The blog often questions our current models of the way we think about the human condition and society. It looks at the things we all know and talk about – decisions and choices, relationships and loss, jobs and taxes, wealth and health but in a way in which they are not usually described. It tries to develop a new account, that draws on a broadly based understanding of what we now know from science, culture and common sense.

If you are looking for simple answers you will not find them here. This is not because the answers are complex. It is because the answers are not necessarily what you expect.

If you are looking to explore in some depth the nature of wellbeing and how it is influenced by what you can control, and what others can control that may affect you, then read on. Playing through some of these ideas into the specifics of policy, at the level of society and the individual, will take time but I hope you will see the virtue of working from first principles.

When walking through any landscape different people will see different things. A geologist might see an ice-age come and go, forming undulations in its wake. A politician might see territorial boundaries. Somebody else may see a hill they have to climb together with the weight of their back-pack.

Taking a perspective of wellbeing and control is different from how we normally look at the world. It's a deeper look at why and how things happen as they do and the consequences on wellbeing. It questions the relationship between intention and outcome.

We normally see and act through the well-worn habits of our thoughts and behaviours as they have evolved to deal with things as they are now. We mainly chose the easy options that require the least resource. As a survival strategy this generally works well, but it also entrenches patterns of thought, behaviour and emotion that sometimes, for the benefit of our wellbeing, need to be changed. When considering change, people often say ‘well, I wouldn’t start from here’. And that’s the position I take. I am not starting from the ways things are or have evolved, but from the place they might have been had we known what we know now and had designed them.
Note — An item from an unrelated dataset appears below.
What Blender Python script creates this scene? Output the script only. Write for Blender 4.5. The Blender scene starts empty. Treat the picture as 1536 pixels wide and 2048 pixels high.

The blogs argue that, in an era of specialisation, we have forgotten the big picture – we act specifically and locally within the silos of our specialised education and experience. We check process rather than outcomes. We often fail to integrate our knowledge and apply it to the design of our social and work systems (as well as our own thoughts and behaviours).

To understand society we first need to understand the individual and to this end, a psychological account of how we feel, think and behave based on notions of wellbeing and control is proposed. And not in an abstract airy-fairy kind of way, but as a more or less precise theory that forms the basis of a predictive and testable computational model. The theory is essentially about how, both as individuals and society we manage multiple (and often conflicting) intentions in real time within limited resources. I call this model 'the human operating system'. This is like a computer operating system except that it is motivated by emotions, modulated by reason and is expressed in the language of mind and its qualities of agency and intentionality.

Just as in the mathematics of fractal geometry, complex structures can emerge from simple rules. The explanation given of the interplay between emotions, physical bodily states, thoughts and behaviours shows how much of the complexity in the individual can be accounted for by a set of relatively simple rules. This can be modelled using a system of symbolic representation and manipulation involving intentions and priorities operating in a complicated and changing environment.

The language and models that we use to understand the individual can also be applied to organisations and other structures in society. Through an understanding of what makes for wellbeing in the individual we can also understand what makes for better wellbeing in society generally. The focus, therefore, is on understanding the individual and then using that understanding to inform how we might think about other structures in society and how all these structures relate to each other from the point of view of wellbeing, shifting patterns of control and the implications for social policy.